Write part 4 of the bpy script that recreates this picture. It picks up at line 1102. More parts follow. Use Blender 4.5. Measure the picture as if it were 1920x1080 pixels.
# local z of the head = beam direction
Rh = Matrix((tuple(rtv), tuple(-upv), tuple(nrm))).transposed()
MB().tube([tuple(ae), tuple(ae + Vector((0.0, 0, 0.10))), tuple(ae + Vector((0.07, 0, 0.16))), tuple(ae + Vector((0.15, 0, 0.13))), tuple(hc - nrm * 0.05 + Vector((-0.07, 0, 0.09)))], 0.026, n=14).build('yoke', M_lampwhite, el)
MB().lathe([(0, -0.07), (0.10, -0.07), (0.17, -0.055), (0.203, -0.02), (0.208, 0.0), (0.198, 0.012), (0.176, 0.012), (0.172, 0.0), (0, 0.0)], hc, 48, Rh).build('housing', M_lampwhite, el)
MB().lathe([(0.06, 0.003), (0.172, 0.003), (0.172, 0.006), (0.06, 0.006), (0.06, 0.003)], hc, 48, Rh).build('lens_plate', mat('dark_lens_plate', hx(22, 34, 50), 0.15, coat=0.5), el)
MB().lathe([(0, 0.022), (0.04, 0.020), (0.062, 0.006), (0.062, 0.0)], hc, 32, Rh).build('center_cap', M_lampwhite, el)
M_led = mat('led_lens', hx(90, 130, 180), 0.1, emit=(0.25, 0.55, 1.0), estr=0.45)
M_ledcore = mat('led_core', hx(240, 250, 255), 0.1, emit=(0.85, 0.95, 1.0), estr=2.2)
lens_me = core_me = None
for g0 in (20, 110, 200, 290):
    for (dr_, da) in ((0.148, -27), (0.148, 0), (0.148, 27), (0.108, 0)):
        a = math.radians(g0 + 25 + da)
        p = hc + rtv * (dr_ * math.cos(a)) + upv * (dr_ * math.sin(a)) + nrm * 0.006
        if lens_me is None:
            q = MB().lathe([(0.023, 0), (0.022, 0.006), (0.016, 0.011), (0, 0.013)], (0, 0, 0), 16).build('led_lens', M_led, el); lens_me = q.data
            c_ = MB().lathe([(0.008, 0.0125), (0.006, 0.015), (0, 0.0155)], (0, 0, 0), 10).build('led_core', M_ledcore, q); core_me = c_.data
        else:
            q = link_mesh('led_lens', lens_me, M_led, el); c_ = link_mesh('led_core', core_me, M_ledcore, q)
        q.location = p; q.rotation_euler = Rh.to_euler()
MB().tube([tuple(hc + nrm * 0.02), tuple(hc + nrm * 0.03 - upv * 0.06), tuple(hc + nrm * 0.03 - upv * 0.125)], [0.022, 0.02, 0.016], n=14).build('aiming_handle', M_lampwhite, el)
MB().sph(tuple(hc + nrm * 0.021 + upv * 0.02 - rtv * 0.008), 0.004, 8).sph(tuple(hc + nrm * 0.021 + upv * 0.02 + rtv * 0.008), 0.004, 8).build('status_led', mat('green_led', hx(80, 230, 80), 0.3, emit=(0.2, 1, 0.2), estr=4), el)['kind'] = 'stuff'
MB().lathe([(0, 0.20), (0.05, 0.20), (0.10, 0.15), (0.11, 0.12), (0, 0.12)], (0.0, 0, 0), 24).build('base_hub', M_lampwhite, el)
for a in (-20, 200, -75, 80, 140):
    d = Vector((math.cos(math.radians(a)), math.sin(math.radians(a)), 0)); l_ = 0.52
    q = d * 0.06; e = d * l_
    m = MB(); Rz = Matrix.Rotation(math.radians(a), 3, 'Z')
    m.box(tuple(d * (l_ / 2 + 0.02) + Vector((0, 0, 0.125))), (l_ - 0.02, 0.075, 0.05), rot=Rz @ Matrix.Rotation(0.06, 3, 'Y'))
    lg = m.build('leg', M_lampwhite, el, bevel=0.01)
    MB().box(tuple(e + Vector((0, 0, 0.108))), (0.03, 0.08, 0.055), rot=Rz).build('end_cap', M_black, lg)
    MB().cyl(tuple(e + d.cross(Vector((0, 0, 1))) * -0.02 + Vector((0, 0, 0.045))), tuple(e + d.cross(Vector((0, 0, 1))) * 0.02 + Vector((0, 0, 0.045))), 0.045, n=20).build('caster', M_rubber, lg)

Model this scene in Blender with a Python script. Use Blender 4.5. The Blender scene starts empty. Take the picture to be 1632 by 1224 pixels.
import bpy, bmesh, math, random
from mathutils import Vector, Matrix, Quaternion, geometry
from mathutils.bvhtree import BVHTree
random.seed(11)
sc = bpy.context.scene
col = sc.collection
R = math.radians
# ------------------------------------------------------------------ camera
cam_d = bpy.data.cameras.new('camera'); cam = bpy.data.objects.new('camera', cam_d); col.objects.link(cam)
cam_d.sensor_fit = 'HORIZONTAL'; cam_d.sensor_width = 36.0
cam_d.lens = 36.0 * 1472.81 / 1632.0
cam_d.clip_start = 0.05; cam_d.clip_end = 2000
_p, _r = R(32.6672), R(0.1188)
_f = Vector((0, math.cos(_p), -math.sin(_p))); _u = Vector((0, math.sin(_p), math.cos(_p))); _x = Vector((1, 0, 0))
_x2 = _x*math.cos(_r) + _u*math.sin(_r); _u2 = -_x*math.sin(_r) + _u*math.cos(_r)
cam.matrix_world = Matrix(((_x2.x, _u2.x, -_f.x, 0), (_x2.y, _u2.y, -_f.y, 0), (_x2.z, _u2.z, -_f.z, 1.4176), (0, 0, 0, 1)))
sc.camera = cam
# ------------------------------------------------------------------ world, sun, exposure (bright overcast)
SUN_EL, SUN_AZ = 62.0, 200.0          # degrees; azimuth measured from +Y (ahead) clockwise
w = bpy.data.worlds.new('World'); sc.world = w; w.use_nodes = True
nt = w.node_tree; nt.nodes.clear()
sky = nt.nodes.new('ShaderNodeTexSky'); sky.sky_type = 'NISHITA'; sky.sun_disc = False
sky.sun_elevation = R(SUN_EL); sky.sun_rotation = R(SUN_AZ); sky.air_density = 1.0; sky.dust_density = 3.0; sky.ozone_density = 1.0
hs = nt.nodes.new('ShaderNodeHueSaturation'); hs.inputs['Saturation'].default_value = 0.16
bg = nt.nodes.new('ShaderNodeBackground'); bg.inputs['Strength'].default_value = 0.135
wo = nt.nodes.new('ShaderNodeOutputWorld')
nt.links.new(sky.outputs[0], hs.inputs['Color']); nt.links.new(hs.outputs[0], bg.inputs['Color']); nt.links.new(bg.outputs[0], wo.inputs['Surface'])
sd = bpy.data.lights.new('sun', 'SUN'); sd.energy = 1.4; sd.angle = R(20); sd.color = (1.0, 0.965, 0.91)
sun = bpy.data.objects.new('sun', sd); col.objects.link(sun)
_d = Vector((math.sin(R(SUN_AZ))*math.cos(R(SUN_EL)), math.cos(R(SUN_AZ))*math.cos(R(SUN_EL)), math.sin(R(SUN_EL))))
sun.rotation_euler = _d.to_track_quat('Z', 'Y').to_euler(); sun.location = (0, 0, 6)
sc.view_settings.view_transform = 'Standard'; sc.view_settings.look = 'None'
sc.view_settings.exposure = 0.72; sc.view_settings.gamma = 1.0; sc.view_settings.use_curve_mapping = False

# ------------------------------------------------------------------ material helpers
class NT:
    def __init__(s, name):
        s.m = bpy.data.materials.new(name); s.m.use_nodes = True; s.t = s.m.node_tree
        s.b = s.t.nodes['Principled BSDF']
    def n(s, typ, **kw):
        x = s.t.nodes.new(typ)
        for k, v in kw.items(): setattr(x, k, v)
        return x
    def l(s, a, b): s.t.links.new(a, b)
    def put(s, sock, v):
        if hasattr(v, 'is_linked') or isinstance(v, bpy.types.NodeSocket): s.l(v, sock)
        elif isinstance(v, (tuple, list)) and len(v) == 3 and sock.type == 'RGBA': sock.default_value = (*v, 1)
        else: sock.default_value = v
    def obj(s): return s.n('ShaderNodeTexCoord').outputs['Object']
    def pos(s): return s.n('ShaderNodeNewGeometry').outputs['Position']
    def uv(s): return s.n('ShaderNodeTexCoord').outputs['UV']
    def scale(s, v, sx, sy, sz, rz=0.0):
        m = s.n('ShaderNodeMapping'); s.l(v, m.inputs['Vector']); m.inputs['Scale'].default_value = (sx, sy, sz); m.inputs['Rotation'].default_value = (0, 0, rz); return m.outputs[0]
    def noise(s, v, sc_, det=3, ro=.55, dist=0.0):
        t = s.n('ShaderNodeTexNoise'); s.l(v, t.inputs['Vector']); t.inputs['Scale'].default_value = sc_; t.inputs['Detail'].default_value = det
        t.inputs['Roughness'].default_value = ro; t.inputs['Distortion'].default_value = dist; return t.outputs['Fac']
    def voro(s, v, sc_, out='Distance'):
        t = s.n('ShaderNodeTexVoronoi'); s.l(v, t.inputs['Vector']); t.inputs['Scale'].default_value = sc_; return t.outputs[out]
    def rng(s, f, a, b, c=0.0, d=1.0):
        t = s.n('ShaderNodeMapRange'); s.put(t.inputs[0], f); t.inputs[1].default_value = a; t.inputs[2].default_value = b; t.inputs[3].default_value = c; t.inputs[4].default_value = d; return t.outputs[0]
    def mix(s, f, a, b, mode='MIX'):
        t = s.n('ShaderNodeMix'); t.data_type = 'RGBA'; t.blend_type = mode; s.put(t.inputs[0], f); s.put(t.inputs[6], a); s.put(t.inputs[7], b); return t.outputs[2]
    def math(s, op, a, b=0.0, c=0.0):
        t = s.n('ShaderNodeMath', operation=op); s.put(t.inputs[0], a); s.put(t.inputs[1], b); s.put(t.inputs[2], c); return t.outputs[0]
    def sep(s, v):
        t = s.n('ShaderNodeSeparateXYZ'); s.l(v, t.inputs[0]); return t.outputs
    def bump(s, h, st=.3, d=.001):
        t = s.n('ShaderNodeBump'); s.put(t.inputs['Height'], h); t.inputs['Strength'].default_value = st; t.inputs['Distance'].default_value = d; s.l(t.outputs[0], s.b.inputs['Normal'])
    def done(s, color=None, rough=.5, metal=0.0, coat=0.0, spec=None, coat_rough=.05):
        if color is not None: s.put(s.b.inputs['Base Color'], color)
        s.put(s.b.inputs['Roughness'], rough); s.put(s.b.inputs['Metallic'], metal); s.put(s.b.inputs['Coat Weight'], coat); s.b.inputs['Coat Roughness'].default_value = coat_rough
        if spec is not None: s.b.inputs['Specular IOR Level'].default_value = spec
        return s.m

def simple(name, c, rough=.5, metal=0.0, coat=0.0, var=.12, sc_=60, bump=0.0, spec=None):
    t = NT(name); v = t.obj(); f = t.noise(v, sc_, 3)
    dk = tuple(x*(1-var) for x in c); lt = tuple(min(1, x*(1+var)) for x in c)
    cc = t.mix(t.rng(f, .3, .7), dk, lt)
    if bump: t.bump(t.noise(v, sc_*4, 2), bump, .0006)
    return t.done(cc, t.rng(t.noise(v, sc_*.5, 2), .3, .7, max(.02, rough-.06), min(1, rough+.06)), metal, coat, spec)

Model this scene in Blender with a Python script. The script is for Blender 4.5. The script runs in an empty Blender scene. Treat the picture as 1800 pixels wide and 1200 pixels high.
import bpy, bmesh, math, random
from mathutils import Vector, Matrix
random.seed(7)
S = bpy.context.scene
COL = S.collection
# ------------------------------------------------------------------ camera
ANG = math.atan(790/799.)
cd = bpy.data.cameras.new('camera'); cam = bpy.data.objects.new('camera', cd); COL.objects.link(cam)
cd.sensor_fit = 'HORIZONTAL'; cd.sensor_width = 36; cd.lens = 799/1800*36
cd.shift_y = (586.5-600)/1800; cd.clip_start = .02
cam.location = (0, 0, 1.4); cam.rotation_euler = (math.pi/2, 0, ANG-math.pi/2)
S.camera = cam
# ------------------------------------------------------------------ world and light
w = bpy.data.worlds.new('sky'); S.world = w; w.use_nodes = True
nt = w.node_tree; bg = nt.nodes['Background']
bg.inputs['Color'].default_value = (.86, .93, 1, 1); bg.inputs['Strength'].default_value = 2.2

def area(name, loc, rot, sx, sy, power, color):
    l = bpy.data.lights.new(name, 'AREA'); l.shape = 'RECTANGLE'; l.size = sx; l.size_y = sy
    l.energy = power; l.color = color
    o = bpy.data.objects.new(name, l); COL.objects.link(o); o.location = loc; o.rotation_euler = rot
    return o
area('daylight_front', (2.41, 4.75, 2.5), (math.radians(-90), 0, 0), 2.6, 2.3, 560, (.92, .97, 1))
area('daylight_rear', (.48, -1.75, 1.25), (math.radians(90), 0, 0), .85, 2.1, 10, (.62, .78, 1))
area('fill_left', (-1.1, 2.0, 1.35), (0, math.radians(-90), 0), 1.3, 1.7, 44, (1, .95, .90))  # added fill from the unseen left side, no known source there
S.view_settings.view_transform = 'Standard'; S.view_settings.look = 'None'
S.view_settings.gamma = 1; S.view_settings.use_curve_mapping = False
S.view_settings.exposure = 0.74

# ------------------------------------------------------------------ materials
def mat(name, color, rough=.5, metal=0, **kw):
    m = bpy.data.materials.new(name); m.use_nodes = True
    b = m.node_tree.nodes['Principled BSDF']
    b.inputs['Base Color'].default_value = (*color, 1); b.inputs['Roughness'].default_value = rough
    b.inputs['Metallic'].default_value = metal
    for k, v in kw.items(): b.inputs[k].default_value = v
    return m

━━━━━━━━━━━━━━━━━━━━

*DESCRIPTION OF THE TASK:* Looking at the listing above, count the lines that contain "scene" and give nothing but the number.

*COMPLETED TASK:* 4